I solved this last summer but feel like posting a write-up right now. See the diagram from post #26 (right above this one). Let the midpoint of arc $AB$ not containing $C$ be $M$, $K = AB \cap CP$, $X = DF \cap EG$, and $P_1$ denote the second intersection of $\overline{CPK}$ and $(AIB)$. We know $M$ is the center of $(AIB)$ by the Incenter-Excenter Lemma. But $CM$ is clearly a diameter of $(ABC)$, so Thales' implies $AB$ is the polar of $C$ wrt $(AIB)$, which means $-1 = (C, K; P, P_1)$. It's easy to see $ABC$ and $DEP$ are homothetic with center $K$, while $XDE$ and $XFG$ are homothetic with center $X$. However, $DPE$ and $FCG$ are clearly homothetic as well, so $XDPE$ and $XFCG$ are homothetic at $X$, giving $X \in \overline{CPK}$. Thus, $XDPEK$ and $XFCGP$ are homothetic figures at $X$, yielding $\frac{XK}{XP} = \frac{XP}{XC}$ or $XP^2 = XC \cdot XK$. Now, the uniqueness of harmonic conjugates implies $P_1$ is the reflection of $P$ over $X$. Thus, $MX \perp \overline{CPP_1}$ follows from $MP = MP_1$, which finishes via Thales'. $\blacksquare$

Let $CP$ intersect (ABC) again at $P'.$ By trivial angle chasing we get $ \angle FAP = \angle DBP$ Observe $AFPEP' $ and $PGBP'D$ are cyclic. By angle chasing observe $ P',D,F$ and $P',E,G$ are collinear. We are done

Here is my solution: Note that $AFPE, PGBD$ are isosceles trapezoids. Let $M$ denote the midpoint of arc $AB$ (not containing $C$). Note that, by Incenter-Excenter Lemma, $M$ is the center of $(AIB)$. Since $CA=CB$, $(AIB)$ is tangent to $CA, CB$ at $A, B$ respectively. Let $X = CP \cap (ABC)$. Then, $$\angle AKP = \angle AKC = \angle ABC = \angle PEA$$Thus, $AFPEK$ is cyclic. Similarly, $DPGBK$ is cyclic. Thus; $$\angle FKP = \angle FAP = \angle PBA = \angle PBD = \angle DKP$$Hence, $F, D, K$ are collinear. Similarly, $G, E, K$ are collinear and we conclude.
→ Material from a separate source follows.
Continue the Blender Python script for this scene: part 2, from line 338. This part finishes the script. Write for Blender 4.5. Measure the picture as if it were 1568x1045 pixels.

bu h did i overcomp,icate. for some reason i saw cyclic quads and couldn't doa nything but i think this sol is nicer ha Let $Q=DF\cap EG$ and let $X$ be the exsimilicenter of $DE$ and $AB$. Let $M$ be the midpoint of arc $AB$. From Monge on $DE$, $FG$, and $AB$ we find that $Q$, $X$, and $C$ are collinear. However $X$ is also the center of homothety sending $\triangle PDE$ to $\triangle CAB$. Thus $X$, $P$, and $C$ are collinear. Thus $Q$ lies on $CP$. Let $P'=CP\cap (AIB)$. Notice that $C$ and $X$ are harmonic conjugates with respect to $P'P$ (here we use the fact that $CA$ and $CB$ are tangent to $(AIB)$). It suffices to show that $Q$ is the midpoint of $P'P$; this will imply $MQ\perp CQ$ or equivalently $Q\in (ABC)$. By a well-known property it suffices to show $QX\cdot QC=QP^2$. Notice that \[\frac{QX}{QP}=\frac{DX}{FP}=\frac{DX}{AD}=\frac{XP}{PC}\implies QX\cdot PC=QP\cdot XP.\]This is equivalent to \[QX\cdot (QC-QP)=QP\cdot (QP-QX)\implies QX\cdot QC=QP^2\]and we are done. $\blacksquare$ wait bruh you use the other "phantom point" definition and angle chase im done i actually found this ,,,, lmao oops well at least the problem is solved.